To do >> All the data should come back exactly as it was given.
## START Dataset content
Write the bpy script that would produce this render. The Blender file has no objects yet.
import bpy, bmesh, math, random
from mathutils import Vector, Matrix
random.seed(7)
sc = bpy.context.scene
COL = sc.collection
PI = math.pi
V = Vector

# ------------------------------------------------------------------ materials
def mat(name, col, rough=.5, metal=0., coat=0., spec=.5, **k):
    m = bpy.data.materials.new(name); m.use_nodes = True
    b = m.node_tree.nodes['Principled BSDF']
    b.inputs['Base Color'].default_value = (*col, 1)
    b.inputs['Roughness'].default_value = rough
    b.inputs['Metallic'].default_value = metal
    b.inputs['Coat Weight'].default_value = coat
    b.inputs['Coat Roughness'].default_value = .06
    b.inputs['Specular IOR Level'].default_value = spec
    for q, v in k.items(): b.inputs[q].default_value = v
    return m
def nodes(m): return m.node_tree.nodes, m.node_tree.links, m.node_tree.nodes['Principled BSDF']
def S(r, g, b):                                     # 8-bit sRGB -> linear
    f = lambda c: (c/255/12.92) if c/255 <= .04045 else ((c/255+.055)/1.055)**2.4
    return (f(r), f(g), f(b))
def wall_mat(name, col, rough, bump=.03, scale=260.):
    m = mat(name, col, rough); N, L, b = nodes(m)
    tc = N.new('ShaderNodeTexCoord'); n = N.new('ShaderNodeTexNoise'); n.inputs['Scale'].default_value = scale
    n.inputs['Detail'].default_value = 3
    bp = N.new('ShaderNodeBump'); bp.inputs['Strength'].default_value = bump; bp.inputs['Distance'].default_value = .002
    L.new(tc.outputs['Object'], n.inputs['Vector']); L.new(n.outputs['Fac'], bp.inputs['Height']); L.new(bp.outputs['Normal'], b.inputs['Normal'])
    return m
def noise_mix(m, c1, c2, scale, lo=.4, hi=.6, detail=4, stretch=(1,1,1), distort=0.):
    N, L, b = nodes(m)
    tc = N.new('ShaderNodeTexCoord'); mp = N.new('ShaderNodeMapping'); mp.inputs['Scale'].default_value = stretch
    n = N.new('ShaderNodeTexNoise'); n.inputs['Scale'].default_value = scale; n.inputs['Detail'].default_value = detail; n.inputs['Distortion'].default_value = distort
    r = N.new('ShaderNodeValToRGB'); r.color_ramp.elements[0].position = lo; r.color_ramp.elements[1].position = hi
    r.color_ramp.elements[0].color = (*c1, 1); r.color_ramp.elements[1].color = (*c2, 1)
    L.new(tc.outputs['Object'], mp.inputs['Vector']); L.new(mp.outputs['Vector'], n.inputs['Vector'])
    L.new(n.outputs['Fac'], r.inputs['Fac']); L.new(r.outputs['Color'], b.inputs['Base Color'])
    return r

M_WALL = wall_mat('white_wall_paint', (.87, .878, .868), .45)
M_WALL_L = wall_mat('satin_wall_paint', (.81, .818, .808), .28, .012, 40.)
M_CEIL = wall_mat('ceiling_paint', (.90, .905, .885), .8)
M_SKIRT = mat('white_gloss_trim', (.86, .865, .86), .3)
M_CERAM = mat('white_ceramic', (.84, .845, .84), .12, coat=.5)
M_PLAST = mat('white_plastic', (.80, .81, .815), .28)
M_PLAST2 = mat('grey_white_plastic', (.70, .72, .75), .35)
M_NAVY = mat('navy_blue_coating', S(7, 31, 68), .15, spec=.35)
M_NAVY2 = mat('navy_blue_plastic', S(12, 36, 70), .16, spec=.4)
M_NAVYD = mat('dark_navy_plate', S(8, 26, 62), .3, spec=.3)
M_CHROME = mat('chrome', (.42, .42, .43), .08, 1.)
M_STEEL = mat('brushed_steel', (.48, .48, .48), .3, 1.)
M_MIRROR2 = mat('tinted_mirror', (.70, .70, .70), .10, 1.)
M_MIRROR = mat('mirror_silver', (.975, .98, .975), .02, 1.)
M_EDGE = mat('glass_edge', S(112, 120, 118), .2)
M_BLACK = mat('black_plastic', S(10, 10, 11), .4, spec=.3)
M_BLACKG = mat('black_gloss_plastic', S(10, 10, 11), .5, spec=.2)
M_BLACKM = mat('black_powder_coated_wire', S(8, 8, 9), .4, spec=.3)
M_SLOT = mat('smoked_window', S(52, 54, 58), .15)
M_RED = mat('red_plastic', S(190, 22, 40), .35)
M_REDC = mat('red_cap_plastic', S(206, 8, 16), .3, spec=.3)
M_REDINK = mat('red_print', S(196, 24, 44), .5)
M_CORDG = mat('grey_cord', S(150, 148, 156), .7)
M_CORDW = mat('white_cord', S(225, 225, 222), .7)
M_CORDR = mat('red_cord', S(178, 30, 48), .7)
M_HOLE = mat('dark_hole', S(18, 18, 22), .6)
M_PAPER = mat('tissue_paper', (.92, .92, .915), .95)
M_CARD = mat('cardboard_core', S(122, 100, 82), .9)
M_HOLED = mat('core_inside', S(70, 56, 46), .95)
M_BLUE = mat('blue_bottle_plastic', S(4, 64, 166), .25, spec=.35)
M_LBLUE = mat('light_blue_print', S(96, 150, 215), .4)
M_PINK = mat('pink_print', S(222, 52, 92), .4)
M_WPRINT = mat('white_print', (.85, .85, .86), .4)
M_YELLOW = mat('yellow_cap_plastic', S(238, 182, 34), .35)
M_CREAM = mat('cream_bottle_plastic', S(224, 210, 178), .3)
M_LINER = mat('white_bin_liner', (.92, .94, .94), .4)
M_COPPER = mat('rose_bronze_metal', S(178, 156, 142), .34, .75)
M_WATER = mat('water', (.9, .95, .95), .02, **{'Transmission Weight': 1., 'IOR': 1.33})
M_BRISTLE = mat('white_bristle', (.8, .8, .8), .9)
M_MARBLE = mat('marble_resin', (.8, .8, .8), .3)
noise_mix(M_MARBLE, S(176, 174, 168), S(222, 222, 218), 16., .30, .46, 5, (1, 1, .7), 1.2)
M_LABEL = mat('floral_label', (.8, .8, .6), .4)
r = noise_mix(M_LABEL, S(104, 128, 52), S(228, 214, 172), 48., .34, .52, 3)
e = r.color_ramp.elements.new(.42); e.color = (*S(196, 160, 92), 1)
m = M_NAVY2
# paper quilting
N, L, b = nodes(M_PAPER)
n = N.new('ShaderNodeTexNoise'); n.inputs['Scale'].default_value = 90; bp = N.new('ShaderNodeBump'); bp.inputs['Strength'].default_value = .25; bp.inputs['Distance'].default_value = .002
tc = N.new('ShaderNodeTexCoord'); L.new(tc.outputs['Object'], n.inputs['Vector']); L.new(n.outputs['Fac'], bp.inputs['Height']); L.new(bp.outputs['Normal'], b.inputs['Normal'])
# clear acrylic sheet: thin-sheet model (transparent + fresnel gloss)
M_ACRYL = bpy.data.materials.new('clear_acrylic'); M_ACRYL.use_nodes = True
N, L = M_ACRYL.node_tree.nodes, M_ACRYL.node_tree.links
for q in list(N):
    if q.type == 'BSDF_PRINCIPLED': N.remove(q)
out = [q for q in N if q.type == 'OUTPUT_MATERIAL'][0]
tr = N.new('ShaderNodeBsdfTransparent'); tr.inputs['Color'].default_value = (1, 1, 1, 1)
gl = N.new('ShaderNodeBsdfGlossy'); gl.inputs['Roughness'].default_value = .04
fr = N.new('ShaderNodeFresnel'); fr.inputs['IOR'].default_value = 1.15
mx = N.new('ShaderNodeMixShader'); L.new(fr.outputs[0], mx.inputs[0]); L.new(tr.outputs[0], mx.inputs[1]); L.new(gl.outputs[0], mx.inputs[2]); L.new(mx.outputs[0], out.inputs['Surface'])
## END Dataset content
The solution >>
Write the bpy script that would produce this render. The Blender file has no objects yet.
import bpy, bmesh, math, random
from mathutils import Vector, Matrix
random.seed(7)
sc = bpy.context.scene
COL = sc.collection
PI = math.pi
V = Vector

# ------------------------------------------------------------------ materials
def mat(name, col, rough=.5, metal=0., coat=0., spec=.5, **k):
    m = bpy.data.materials.new(name); m.use_nodes = True
    b = m.node_tree.nodes['Principled BSDF']
    b.inputs['Base Color'].default_value = (*col, 1)
    b.inputs['Roughness'].default_value = rough
    b.inputs['Metallic'].default_value = metal
    b.inputs['Coat Weight'].default_value = coat
    b.inputs['Coat Roughness'].default_value = .06
    b.inputs['Specular IOR Level'].default_value = spec
    for q, v in k.items(): b.inputs[q].default_value = v
    return m
def nodes(m): return m.node_tree.nodes, m.node_tree.links, m.node_tree.nodes['Principled BSDF']
def S(r, g, b):                                     # 8-bit sRGB -> linear
    f = lambda c: (c/255/12.92) if c/255 <= .04045 else ((c/255+.055)/1.055)**2.4
    return (f(r), f(g), f(b))
def wall_mat(name, col, rough, bump=.03, scale=260.):
    m = mat(name, col, rough); N, L, b = nodes(m)
    tc = N.new('ShaderNodeTexCoord'); n = N.new('ShaderNodeTexNoise'); n.inputs['Scale'].default_value = scale
    n.inputs['Detail'].default_value = 3
    bp = N.new('ShaderNodeBump'); bp.inputs['Strength'].default_value = bump; bp.inputs['Distance'].default_value = .002
    L.new(tc.outputs['Object'], n.inputs['Vector']); L.new(n.outputs['Fac'], bp.inputs['Height']); L.new(bp.outputs['Normal'], b.inputs['Normal'])
    return m
def noise_mix(m, c1, c2, scale, lo=.4, hi=.6, detail=4, stretch=(1,1,1), distort=0.):
    N, L, b = nodes(m)
    tc = N.new('ShaderNodeTexCoord'); mp = N.new('ShaderNodeMapping'); mp.inputs['Scale'].default_value = stretch
    n = N.new('ShaderNodeTexNoise'); n.inputs['Scale'].default_value = scale; n.inputs['Detail'].default_value = detail; n.inputs['Distortion'].default_value = distort
    r = N.new('ShaderNodeValToRGB'); r.color_ramp.elements[0].position = lo; r.color_ramp.elements[1].position = hi
    r.color_ramp.elements[0].color = (*c1, 1); r.color_ramp.elements[1].color = (*c2, 1)
    L.new(tc.outputs['Object'], mp.inputs['Vector']); L.new(mp.outputs['Vector'], n.inputs['Vector'])
    L.new(n.outputs['Fac'], r.inputs['Fac']); L.new(r.outputs['Color'], b.inputs['Base Color'])
    return r

M_WALL = wall_mat('white_wall_paint', (.87, .878, .868), .45)
M_WALL_L = wall_mat('satin_wall_paint', (.81, .818, .808), .28, .012, 40.)
M_CEIL = wall_mat('ceiling_paint', (.90, .905, .885), .8)
M_SKIRT = mat('white_gloss_trim', (.86, .865, .86), .3)
M_CERAM = mat('white_ceramic', (.84, .845, .84), .12, coat=.5)
M_PLAST = mat('white_plastic', (.80, .81, .815), .28)
M_PLAST2 = mat('grey_white_plastic', (.70, .72, .75), .35)
M_NAVY = mat('navy_blue_coating', S(7, 31, 68), .15, spec=.35)
M_NAVY2 = mat('navy_blue_plastic', S(12, 36, 70), .16, spec=.4)
M_NAVYD = mat('dark_navy_plate', S(8, 26, 62), .3, spec=.3)
M_CHROME = mat('chrome', (.42, .42, .43), .08, 1.)
M_STEEL = mat('brushed_steel', (.48, .48, .48), .3, 1.)
M_MIRROR2 = mat('tinted_mirror', (.70, .70, .70), .10, 1.)
M_MIRROR = mat('mirror_silver', (.975, .98, .975), .02, 1.)
M_EDGE = mat('glass_edge', S(112, 120, 118), .2)
M_BLACK = mat('black_plastic', S(10, 10, 11), .4, spec=.3)
M_BLACKG = mat('black_gloss_plastic', S(10, 10, 11), .5, spec=.2)
M_BLACKM = mat('black_powder_coated_wire', S(8, 8, 9), .4, spec=.3)
M_SLOT = mat('smoked_window', S(52, 54, 58), .15)
M_RED = mat('red_plastic', S(190, 22, 40), .35)
M_REDC = mat('red_cap_plastic', S(206, 8, 16), .3, spec=.3)
M_REDINK = mat('red_print', S(196, 24, 44), .5)
M_CORDG = mat('grey_cord', S(150, 148, 156), .7)
M_CORDW = mat('white_cord', S(225, 225, 222), .7)
M_CORDR = mat('red_cord', S(178, 30, 48), .7)
M_HOLE = mat('dark_hole', S(18, 18, 22), .6)
M_PAPER = mat('tissue_paper', (.92, .92, .915), .95)
M_CARD = mat('cardboard_core', S(122, 100, 82), .9)
M_HOLED = mat('core_inside', S(70, 56, 46), .95)
M_BLUE = mat('blue_bottle_plastic', S(4, 64, 166), .25, spec=.35)
M_LBLUE = mat('light_blue_print', S(96, 150, 215), .4)
M_PINK = mat('pink_print', S(222, 52, 92), .4)
M_WPRINT = mat('white_print', (.85, .85, .86), .4)
M_YELLOW = mat('yellow_cap_plastic', S(238, 182, 34), .35)
M_CREAM = mat('cream_bottle_plastic', S(224, 210, 178), .3)
M_LINER = mat('white_bin_liner', (.92, .94, .94), .4)
M_COPPER = mat('rose_bronze_metal', S(178, 156, 142), .34, .75)
M_WATER = mat('water', (.9, .95, .95), .02, **{'Transmission Weight': 1., 'IOR': 1.33})
M_BRISTLE = mat('white_bristle', (.8, .8, .8), .9)
M_MARBLE = mat('marble_resin', (.8, .8, .8), .3)
noise_mix(M_MARBLE, S(176, 174, 168), S(222, 222, 218), 16., .30, .46, 5, (1, 1, .7), 1.2)
M_LABEL = mat('floral_label', (.8, .8, .6), .4)
r = noise_mix(M_LABEL, S(104, 128, 52), S(228, 214, 172), 48., .34, .52, 3)
e = r.color_ramp.elements.new(.42); e.color = (*S(196, 160, 92), 1)
m = M_NAVY2
# paper quilting
N, L, b = nodes(M_PAPER)
n = N.new('ShaderNodeTexNoise'); n.inputs['Scale'].default_value = 90; bp = N.new('ShaderNodeBump'); bp.inputs['Strength'].default_value = .25; bp.inputs['Distance'].default_value = .002
tc = N.new('ShaderNodeTexCoord'); L.new(tc.outputs['Object'], n.inputs['Vector']); L.new(n.outputs['Fac'], bp.inputs['Height']); L.new(bp.outputs['Normal'], b.inputs['Normal'])
# clear acrylic sheet: thin-sheet model (transparent + fresnel gloss)
M_ACRYL = bpy.data.materials.new('clear_acrylic'); M_ACRYL.use_nodes = True
N, L = M_ACRYL.node_tree.nodes, M_ACRYL.node_tree.links
for q in list(N):
    if q.type == 'BSDF_PRINCIPLED': N.remove(q)
out = [q for q in N if q.type == 'OUTPUT_MATERIAL'][0]
tr = N.new('ShaderNodeBsdfTransparent'); tr.inputs['Color'].default_value = (1, 1, 1, 1)
gl = N.new('ShaderNodeBsdfGlossy'); gl.inputs['Roughness'].default_value = .04
fr = N.new('ShaderNodeFresnel'); fr.inputs['IOR'].default_value = 1.15
mx = N.new('ShaderNodeMixShader'); L.new(fr.outputs[0], mx.inputs[0]); L.new(tr.outputs[0], mx.inputs[1]); L.new(gl.outputs[0], mx.inputs[2]); L.new(mx.outputs[0], out.inputs['Surface'])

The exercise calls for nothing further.